We became friends. We did silly things. We ran down to Queen St at midnight in our silk, paisley, men's dressing gowns and took pictures of ourselves posing on the traffic island. On the way back we set off the alarm in the Canadian embassy (now a karaoke bar) and ran home, flush-faced and wicked. We drank Fairhall River Claret and gin mixed with Enos, in lieu of mixers. More than 30 years later she is still one of my dearest friends (although our drink choices are top shelf now).
I am writing about this because my old friend just sent me an article saying there was an accommodation crisis at Victoria University and there was outrage that some students were told they would have to share hostel rooms. "Everyone is so angry and everyone's parents are going mental. Some people's parents want to sue the hostel for doing it," Victoria University first-year student Izzy Louisson told a newspaper.
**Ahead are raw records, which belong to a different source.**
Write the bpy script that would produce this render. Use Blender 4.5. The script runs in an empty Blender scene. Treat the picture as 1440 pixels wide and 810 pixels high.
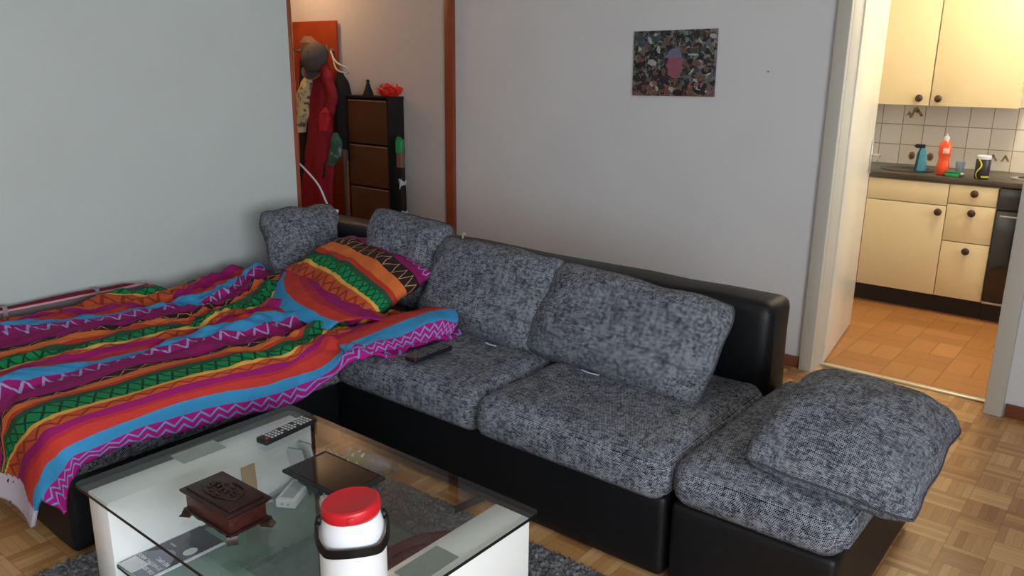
import bpy, bmesh, math, random
from mathutils import Vector, Matrix, noise
PI = math.pi
random.seed(7)
scene = bpy.context.scene
COL = scene.collection

# ------------------------------------------------------------------ camera
def cam_axes(yaw, pitch, roll):
    f = Vector((math.sin(yaw)*math.cos(pitch), math.cos(yaw)*math.cos(pitch), -math.sin(pitch)))
    r = f.cross(Vector((0, 0, 1))).normalized(); u = r.cross(f)
    return r*math.cos(roll)+u*math.sin(roll), -r*math.sin(roll)+u*math.cos(roll), f
cr, cu, cf = cam_axes(math.radians(-38.9057), math.radians(15.205), math.radians(.68165))
cam_data = bpy.data.cameras.new('camera'); cam = bpy.data.objects.new('camera', cam_data); COL.objects.link(cam)
cam.matrix_world = Matrix(((cr.x, cu.x, -cf.x, 0), (cr.y, cu.y, -cf.y, 0), (cr.z, cu.z, -cf.z, 1.5), (0, 0, 0, 1)))
cam_data.sensor_width = 36; cam_data.lens = 1145.82/1440*36; cam_data.clip_start = .05
scene.camera = cam

# ------------------------------------------------------------------ light
SKY_STRENGTH = 1.0
WINDOW_POWER = 95
KITCHEN_POWER = 17.5
HALL_POWER = 5.5
EXPOSURE = 1.0
w = bpy.data.worlds.new('sky'); scene.world = w; w.use_nodes = True
w.node_tree.nodes['Background'].inputs[0].default_value = (.74, .83, .94, 1)
w.node_tree.nodes['Background'].inputs[1].default_value = SKY_STRENGTH
def area(name, loc, rot, sx, sy, power, color):
    l = bpy.data.lights.new(name, 'AREA'); l.shape = 'RECTANGLE'; l.size = sx; l.size_y = sy; l.energy = power; l.color = color
    o = bpy.data.objects.new(name, l); o.location = loc; o.rotation_euler = rot; COL.objects.link(o); return o
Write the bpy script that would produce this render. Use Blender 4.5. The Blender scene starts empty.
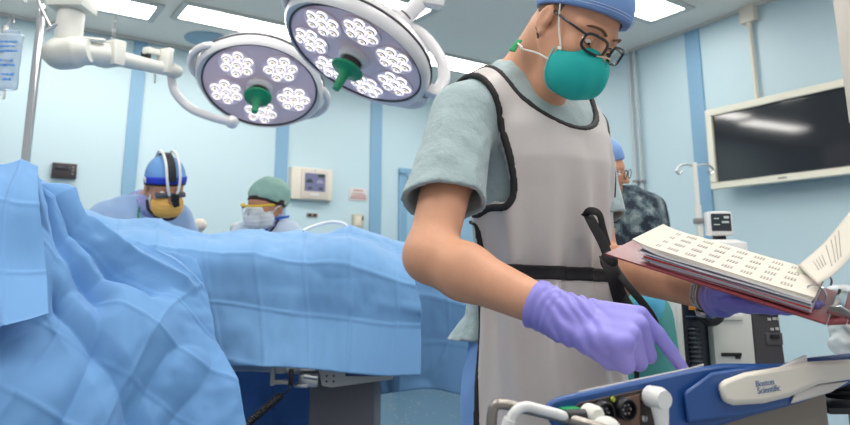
import bpy, math, random
import numpy as np
from mathutils import Vector, Matrix, Euler

# ---------------------------------------------------------------- camera, world, light, exposure
F_PX, CX, CY, CAM_Z, PITCH = 650.0, 425.0, 141.0, 1.15, math.radians(11)
SC = bpy.context.scene
cam_d = bpy.data.cameras.new('camera'); CAM = bpy.data.objects.new('camera', cam_d)
SC.collection.objects.link(CAM); SC.camera = CAM
cam_d.sensor_width = 36; cam_d.lens = 36 * F_PX / 850; cam_d.shift_y = (CY - 212.5) / 850
CAM.location = (0, 0, CAM_Z); CAM.rotation_euler = (math.radians(90) + PITCH, 0, 0)
cam_d.clip_start = .05
cam_d.dof.use_dof = True; cam_d.dof.focus_distance = 1.34; cam_d.dof.aperture_fstop = 4.5
W = bpy.data.worlds.new('room_air'); SC.world = W; W.use_nodes = True
W.node_tree.nodes['Background'].inputs[0].default_value = (.93, .96, 1, 1)
W.node_tree.nodes['Background'].inputs[1].default_value = .5
SC.view_settings.view_transform = 'Standard'; SC.view_settings.look = 'None'
SC.view_settings.gamma = 1; SC.view_settings.use_curve_mapping = False
SC.view_settings.exposure = 0.0
LIGHT_PANEL = 18.0          # emission of the ceiling light diffusers
rng = np.random.default_rng(7); random.seed(7)

# ---------------------------------------------------------------- helpers
def ray(px, py):
    u = (px - CX) / F_PX; v = -(py - CY) / F_PX; c, s = math.cos(PITCH), math.sin(PITCH)
    return np.array([u, c - v * s, s + v * c])
EYE = np.array([0, 0, CAM_Z])
def P(px, py, Y):
    d = ray(px, py); return d * (Y / d[1]) + EYE
def on_plane(px, py, o, n):
    d = ray(px, py); return EYE + d * (np.dot(o - EYE, n) / np.dot(d, n))
def nrm(v):
    v = np.asarray(v, float); return v / (np.linalg.norm(v) + 1e-12)
def srgb(r, g, b):
    f = lambda c: (c / 255) / 12.92 if c / 255 <= .04045 else ((c / 255 + .055) / 1.055) ** 2.4
    return (f(r), f(g), f(b), 1)

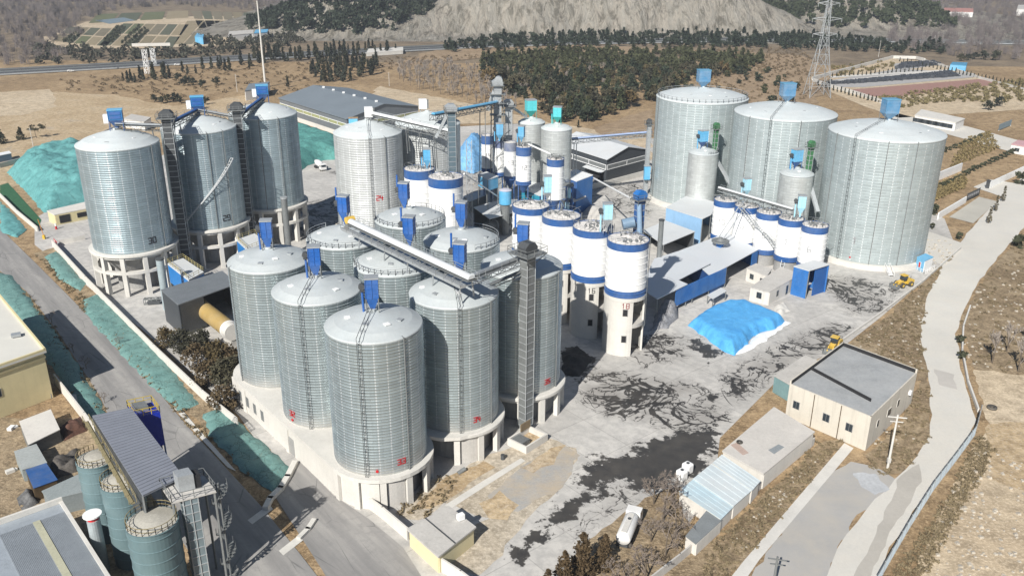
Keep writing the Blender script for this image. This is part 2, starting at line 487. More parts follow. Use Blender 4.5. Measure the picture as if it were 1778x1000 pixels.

One parent said the university was abusing its power. "What about the safety and security of having a total stranger in their room?"
The Students Association president Linsey Higgins: "You can't just cram students into rooms like they are cattle." Actually, I think the students are wrong and, worse, so are their parents.
Admittedly, I didn't do very well at university that year. (Possibly the only thing I did achieve was to lose my virginity, to a stoner at the hostel. Yes, he had a single room). But I learned something far more important. I learned it was worth not being a dick and more fun to stop sucking your cheeks in, and be friendly.
Sharing a room was possibly the best thing that ever happened to me. So give your room-mate a chance. You never know. She might make a mean gin and quote Joan Didion. But if she has more than one soft toy, run a mile.